History does seem to repeat itself. Impeachment is all the rage in Washington. The Middle East is once again conflagrant. The Yankees are in the post-season and Alabama is the best college football team in the land. It seems like the 1970’s all over again. For the sake of the leisure suit thankfully it is not. Societally, however, things may have been far better back then as competition was encouraged and success rewarded. Now, just being there is good enough. Success is no longer an outcome but an entitlement to anyone who participates.

A Brief Recap for September

US equity markets were up slightly, and the US Treasury term structure experienced a steepening twist around the 7-year maturity point. Energy commodities were generally down, both precious and industrial metals were slightly higher, and agricultural commodities were up meaningfully. Foreign equities were mostly up in September. Japan enjoyed the best performance amongst developed markets while the UK was the exception to the trend. A similar dynamic took place in the currency markets. The dollar weakened against most major currency except the UK pound.

Back to the Future and Leisure Suits

Major differences between now and the 1970’s also include that the US is now the largest carbon-based fuel producer in the world, interest rates are at record lows, the equity markets remain amidst a long trending bull market, and employment is at an all-time high. Interest rate levels and a decade long bull market are most relevant as they tend to lead to complacency throughout the investment industry. Complacency leads to inefficiencies.
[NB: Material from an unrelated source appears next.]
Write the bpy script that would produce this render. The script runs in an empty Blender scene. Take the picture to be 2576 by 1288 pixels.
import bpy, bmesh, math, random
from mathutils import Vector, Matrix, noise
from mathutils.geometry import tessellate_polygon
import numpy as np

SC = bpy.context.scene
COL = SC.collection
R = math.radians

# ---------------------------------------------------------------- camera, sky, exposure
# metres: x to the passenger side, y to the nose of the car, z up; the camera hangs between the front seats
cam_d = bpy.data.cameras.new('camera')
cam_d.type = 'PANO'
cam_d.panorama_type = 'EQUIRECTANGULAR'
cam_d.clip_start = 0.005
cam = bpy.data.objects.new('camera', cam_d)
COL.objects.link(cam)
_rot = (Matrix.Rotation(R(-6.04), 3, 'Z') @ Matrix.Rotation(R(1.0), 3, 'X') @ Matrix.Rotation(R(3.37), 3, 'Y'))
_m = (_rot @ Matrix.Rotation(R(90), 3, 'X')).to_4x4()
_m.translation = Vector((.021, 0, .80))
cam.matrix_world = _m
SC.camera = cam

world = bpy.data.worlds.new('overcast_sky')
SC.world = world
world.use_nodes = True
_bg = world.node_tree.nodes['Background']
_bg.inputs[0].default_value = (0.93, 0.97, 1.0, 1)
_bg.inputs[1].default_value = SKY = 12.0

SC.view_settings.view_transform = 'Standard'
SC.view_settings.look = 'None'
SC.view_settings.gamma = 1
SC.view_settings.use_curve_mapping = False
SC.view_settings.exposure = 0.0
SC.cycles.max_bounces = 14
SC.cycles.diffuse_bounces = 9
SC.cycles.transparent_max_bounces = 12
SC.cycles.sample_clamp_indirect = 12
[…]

Capital markets can’t operate efficiently if they are unable to allocate resources optimally. It’s quite simple. When markets are pushed to extremes and resources continue to pour into them, they tend toward mis-valuation. This dynamic is exacerbated when institutions like the central banks and governments interfere with the natural order of things. Artificial means like tariffs, quantitative easing, and negative interest rates merely distort prices. They end up being aberrations toward long-run equilibrium. Markets need to purge. Destruction of value can be cathartic and is often necessary. We are not nihilists by any stretch, but the capital markets haven’t had a proper cleansing in way too long. It’s coming and our fear is that improper risk management will lead to more wealth loss than necessary. Too many investment professionals don’t remember the 1970’s or weren’t even alive. We were, and it gives us significant perspective. That experience will be valuable when the time arrives.

The Phoenix Effect

The Phoenix effect is the ability of capital markets to rise from the ashes following a proper valuation adjustment. It properly aligns expectations and eliminates waste. Through this effect, markets become more efficient in allocating resources and investment professionals become more well-reasoned. Surviving to that point requires skilled risk management. However, the ultimate outcome of the Phoenix effect is a more proper alignment of investment characteristics. The economy and the capital markets are also far better off as long as misguided policy makers don’t insert themselves and delay the inevitable. Let the effect take place.

Competition verses Participation

In our view, the current capital markets are very much a reflection of our society. We have confused participation with competition. Participating doesn’t require hard work, discipline and sacrifice. Competing does. Competition builds character. Participation does not. Everyone doesn’t earn a trophy in our view. Our markets have too many participants but very few real competitors. Participants don’t properly evaluate asset valuations, competitors do. Asset valuations become inflated as result. We look forward to a capital market environment that rewards the competitor. It’s coming sooner than most participants realize. Competitors rise from the ashes. Participants disappear. We’ll be ready.